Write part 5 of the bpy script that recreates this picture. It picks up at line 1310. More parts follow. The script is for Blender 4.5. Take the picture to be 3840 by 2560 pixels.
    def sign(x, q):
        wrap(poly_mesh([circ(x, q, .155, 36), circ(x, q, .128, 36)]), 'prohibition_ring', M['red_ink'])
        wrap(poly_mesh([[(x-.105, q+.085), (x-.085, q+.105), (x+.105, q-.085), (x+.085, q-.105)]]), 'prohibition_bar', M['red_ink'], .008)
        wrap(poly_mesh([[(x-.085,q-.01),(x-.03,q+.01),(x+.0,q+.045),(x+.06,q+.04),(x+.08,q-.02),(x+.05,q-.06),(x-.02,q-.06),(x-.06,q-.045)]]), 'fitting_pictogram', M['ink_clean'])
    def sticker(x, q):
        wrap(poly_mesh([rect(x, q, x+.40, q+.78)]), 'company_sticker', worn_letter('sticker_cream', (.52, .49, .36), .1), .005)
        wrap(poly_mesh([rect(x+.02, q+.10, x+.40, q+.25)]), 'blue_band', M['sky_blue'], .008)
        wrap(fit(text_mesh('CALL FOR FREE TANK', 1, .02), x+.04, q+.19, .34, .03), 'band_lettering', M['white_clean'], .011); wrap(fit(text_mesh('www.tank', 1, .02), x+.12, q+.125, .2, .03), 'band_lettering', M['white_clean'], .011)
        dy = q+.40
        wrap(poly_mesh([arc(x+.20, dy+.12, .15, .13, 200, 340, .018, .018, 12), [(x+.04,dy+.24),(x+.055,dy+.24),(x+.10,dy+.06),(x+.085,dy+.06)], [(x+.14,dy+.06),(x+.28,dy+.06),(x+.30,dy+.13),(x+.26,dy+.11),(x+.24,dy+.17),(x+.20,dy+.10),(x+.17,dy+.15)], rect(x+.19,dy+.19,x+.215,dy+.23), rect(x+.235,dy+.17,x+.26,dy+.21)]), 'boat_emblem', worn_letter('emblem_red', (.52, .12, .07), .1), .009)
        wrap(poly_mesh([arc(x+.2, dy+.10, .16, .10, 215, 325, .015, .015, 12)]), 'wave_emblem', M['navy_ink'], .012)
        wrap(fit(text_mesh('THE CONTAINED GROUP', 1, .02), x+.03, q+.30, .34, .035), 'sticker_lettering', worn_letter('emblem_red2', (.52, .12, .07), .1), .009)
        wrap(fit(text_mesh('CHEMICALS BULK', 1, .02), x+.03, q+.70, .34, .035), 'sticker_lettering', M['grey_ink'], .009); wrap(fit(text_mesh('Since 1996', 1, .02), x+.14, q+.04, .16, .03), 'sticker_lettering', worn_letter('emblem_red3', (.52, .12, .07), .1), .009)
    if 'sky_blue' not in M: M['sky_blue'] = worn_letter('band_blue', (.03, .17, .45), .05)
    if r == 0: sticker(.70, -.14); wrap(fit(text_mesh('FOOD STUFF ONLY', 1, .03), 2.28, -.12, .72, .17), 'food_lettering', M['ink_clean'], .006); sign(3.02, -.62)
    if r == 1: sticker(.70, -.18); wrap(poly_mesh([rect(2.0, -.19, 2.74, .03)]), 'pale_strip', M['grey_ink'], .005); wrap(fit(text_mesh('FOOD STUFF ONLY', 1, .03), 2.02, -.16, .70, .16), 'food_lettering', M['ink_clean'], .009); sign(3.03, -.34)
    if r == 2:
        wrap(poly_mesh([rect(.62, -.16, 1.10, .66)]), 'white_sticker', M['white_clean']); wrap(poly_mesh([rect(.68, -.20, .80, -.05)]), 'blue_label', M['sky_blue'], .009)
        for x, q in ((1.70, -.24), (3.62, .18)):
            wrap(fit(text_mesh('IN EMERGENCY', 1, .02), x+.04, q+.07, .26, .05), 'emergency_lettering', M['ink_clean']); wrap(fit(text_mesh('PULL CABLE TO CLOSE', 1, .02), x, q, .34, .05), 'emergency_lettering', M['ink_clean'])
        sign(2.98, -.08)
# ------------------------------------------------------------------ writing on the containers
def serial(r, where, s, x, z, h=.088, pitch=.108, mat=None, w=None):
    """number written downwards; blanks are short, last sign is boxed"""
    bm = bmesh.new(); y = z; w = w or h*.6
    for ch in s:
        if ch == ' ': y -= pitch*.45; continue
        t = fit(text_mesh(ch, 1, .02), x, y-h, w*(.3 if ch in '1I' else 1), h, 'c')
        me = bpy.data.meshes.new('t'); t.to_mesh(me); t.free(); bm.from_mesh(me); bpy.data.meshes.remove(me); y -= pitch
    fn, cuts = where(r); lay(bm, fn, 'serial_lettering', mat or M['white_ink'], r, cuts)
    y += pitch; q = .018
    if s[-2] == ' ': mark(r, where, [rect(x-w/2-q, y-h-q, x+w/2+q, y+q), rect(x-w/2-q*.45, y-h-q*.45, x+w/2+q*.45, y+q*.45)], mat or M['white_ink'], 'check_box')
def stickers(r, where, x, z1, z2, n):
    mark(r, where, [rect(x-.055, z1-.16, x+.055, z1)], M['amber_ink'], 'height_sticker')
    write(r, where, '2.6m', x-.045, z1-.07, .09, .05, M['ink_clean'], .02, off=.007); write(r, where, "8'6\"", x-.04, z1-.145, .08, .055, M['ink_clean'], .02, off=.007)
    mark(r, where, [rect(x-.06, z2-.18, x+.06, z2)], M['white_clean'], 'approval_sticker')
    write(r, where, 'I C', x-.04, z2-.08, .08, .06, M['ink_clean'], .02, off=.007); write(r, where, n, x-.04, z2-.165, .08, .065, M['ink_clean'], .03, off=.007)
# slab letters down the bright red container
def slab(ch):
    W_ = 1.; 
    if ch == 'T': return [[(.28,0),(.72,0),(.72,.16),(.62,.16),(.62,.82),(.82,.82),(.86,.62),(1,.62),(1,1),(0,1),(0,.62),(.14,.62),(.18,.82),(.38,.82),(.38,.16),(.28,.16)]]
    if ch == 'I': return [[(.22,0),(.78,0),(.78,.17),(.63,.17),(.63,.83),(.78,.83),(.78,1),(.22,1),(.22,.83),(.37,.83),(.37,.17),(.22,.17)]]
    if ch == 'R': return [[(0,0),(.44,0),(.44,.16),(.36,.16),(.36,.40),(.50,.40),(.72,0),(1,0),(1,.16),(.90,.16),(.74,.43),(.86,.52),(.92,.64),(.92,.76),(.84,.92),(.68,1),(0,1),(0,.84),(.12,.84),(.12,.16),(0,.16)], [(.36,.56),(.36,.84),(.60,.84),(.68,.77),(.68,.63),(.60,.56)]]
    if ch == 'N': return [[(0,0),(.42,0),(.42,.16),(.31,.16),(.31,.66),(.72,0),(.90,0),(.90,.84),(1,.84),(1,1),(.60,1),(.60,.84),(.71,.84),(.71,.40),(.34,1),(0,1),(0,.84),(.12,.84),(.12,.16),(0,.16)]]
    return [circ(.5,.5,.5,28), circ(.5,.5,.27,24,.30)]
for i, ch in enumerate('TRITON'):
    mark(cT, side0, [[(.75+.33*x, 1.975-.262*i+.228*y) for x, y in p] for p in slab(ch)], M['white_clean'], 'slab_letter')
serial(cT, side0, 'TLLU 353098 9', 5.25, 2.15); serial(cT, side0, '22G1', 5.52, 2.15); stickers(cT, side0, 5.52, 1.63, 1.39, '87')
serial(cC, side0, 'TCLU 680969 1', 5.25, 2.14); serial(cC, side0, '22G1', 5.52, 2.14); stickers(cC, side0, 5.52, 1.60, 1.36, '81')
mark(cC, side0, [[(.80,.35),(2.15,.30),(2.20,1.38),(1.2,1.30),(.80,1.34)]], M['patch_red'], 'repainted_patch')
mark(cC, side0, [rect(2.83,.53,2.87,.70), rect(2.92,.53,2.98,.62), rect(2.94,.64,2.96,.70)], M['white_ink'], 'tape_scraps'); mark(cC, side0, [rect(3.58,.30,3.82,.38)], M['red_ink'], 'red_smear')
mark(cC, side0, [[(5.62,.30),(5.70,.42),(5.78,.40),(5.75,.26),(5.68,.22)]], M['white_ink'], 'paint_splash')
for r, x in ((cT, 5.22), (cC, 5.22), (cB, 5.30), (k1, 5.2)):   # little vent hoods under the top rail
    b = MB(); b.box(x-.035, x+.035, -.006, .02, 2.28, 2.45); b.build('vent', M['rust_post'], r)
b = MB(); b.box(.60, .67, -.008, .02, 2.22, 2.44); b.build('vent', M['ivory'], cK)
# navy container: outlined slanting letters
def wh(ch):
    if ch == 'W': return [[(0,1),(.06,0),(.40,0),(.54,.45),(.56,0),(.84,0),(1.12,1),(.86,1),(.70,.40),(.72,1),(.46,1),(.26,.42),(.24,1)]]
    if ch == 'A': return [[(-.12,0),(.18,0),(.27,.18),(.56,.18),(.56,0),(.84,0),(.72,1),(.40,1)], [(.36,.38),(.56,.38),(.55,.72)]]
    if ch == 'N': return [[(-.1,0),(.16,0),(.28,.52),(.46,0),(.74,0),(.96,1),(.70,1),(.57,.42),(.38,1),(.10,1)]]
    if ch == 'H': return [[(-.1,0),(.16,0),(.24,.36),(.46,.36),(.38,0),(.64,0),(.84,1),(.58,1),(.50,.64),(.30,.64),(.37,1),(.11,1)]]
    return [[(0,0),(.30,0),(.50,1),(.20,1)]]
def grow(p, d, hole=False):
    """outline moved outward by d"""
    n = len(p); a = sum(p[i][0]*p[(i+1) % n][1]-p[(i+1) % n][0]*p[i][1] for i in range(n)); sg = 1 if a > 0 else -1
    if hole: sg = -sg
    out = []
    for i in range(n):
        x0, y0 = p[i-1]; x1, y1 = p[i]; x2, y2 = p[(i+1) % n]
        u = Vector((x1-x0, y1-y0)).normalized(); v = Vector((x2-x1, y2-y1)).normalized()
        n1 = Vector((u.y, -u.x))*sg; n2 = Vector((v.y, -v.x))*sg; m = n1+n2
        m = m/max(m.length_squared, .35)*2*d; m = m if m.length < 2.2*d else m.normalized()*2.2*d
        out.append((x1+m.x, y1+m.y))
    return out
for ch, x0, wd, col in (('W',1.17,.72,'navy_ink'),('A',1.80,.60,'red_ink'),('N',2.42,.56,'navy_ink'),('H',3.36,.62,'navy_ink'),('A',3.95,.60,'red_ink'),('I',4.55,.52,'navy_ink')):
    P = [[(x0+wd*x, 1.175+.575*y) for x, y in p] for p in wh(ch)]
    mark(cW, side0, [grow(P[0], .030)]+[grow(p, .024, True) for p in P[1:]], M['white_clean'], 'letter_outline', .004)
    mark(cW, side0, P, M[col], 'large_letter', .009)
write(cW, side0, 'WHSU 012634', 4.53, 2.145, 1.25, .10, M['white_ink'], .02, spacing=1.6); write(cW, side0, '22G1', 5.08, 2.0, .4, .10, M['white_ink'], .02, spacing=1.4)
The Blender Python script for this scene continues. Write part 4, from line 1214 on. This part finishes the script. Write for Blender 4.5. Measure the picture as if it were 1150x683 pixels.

========

* **Do this**: Each line with the string "script" in it needs to be found and copied.

* **Written reply**:
Write part 5 of the bpy script that recreates this picture. It picks up at line 1310. More parts follow. The script is for Blender 4.5. Take the picture to be 3840 by 2560 pixels.
The Blender Python script for this scene continues. Write part 4, from line 1214 on. This part finishes the script. Write for Blender 4.5. Measure the picture as if it were 1150x683 pixels.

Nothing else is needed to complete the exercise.